Retype the whole listing below, character for character.
▼▼▼
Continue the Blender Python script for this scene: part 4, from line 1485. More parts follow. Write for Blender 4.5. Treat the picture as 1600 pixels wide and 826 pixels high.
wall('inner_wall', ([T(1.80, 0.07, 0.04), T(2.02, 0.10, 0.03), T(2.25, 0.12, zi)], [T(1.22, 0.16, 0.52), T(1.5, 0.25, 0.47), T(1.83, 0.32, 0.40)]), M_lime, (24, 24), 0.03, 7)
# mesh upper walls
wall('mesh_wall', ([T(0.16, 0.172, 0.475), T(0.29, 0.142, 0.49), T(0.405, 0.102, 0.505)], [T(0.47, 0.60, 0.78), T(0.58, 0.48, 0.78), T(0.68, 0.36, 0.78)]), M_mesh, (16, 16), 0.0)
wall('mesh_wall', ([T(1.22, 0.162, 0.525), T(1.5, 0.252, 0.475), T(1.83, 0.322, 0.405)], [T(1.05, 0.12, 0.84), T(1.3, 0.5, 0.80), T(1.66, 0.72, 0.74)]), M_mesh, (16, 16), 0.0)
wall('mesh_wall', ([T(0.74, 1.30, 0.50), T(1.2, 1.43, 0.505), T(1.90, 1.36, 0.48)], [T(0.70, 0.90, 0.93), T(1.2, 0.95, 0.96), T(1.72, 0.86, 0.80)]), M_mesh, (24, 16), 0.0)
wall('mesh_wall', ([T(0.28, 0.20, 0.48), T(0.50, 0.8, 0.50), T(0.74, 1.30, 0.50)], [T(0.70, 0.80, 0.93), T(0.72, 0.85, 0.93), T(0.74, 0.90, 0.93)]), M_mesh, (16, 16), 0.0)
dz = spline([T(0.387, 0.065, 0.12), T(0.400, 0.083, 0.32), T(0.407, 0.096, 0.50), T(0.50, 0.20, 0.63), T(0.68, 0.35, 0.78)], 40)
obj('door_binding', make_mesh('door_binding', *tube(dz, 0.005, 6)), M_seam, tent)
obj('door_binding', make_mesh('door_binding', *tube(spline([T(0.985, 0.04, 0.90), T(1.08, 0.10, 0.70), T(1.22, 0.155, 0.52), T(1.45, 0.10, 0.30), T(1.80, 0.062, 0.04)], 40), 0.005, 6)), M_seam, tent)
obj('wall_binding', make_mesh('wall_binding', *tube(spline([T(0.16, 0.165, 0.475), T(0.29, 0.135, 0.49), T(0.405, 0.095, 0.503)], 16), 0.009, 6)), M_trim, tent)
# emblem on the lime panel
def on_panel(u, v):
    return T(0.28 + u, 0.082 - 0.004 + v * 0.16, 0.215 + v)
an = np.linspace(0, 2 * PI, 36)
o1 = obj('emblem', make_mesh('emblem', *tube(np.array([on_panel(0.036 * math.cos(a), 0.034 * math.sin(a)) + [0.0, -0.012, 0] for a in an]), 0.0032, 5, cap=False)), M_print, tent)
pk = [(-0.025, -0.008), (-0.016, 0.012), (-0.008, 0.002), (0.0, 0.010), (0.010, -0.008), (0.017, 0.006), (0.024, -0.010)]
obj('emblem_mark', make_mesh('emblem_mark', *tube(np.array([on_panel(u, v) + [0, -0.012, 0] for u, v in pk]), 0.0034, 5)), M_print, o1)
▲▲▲
SOLUTION:
Continue the Blender Python script for this scene: part 4, from line 1485. More parts follow. Write for Blender 4.5. Treat the picture as 1600 pixels wide and 826 pixels high.
wall('inner_wall', ([T(1.80, 0.07, 0.04), T(2.02, 0.10, 0.03), T(2.25, 0.12, zi)], [T(1.22, 0.16, 0.52), T(1.5, 0.25, 0.47), T(1.83, 0.32, 0.40)]), M_lime, (24, 24), 0.03, 7)
# mesh upper walls
wall('mesh_wall', ([T(0.16, 0.172, 0.475), T(0.29, 0.142, 0.49), T(0.405, 0.102, 0.505)], [T(0.47, 0.60, 0.78), T(0.58, 0.48, 0.78), T(0.68, 0.36, 0.78)]), M_mesh, (16, 16), 0.0)
wall('mesh_wall', ([T(1.22, 0.162, 0.525), T(1.5, 0.252, 0.475), T(1.83, 0.322, 0.405)], [T(1.05, 0.12, 0.84), T(1.3, 0.5, 0.80), T(1.66, 0.72, 0.74)]), M_mesh, (16, 16), 0.0)
wall('mesh_wall', ([T(0.74, 1.30, 0.50), T(1.2, 1.43, 0.505), T(1.90, 1.36, 0.48)], [T(0.70, 0.90, 0.93), T(1.2, 0.95, 0.96), T(1.72, 0.86, 0.80)]), M_mesh, (24, 16), 0.0)
wall('mesh_wall', ([T(0.28, 0.20, 0.48), T(0.50, 0.8, 0.50), T(0.74, 1.30, 0.50)], [T(0.70, 0.80, 0.93), T(0.72, 0.85, 0.93), T(0.74, 0.90, 0.93)]), M_mesh, (16, 16), 0.0)
dz = spline([T(0.387, 0.065, 0.12), T(0.400, 0.083, 0.32), T(0.407, 0.096, 0.50), T(0.50, 0.20, 0.63), T(0.68, 0.35, 0.78)], 40)
obj('door_binding', make_mesh('door_binding', *tube(dz, 0.005, 6)), M_seam, tent)
obj('door_binding', make_mesh('door_binding', *tube(spline([T(0.985, 0.04, 0.90), T(1.08, 0.10, 0.70), T(1.22, 0.155, 0.52), T(1.45, 0.10, 0.30), T(1.80, 0.062, 0.04)], 40), 0.005, 6)), M_seam, tent)
obj('wall_binding', make_mesh('wall_binding', *tube(spline([T(0.16, 0.165, 0.475), T(0.29, 0.135, 0.49), T(0.405, 0.095, 0.503)], 16), 0.009, 6)), M_trim, tent)
# emblem on the lime panel
def on_panel(u, v):
    return T(0.28 + u, 0.082 - 0.004 + v * 0.16, 0.215 + v)
an = np.linspace(0, 2 * PI, 36)
o1 = obj('emblem', make_mesh('emblem', *tube(np.array([on_panel(0.036 * math.cos(a), 0.034 * math.sin(a)) + [0.0, -0.012, 0] for a in an]), 0.0032, 5, cap=False)), M_print, tent)
pk = [(-0.025, -0.008), (-0.016, 0.012), (-0.008, 0.002), (0.0, 0.010), (0.010, -0.008), (0.017, 0.006), (0.024, -0.010)]
obj('emblem_mark', make_mesh('emblem_mark', *tube(np.array([on_panel(u, v) + [0, -0.012, 0] for u, v in pk]), 0.0034, 5)), M_print, o1)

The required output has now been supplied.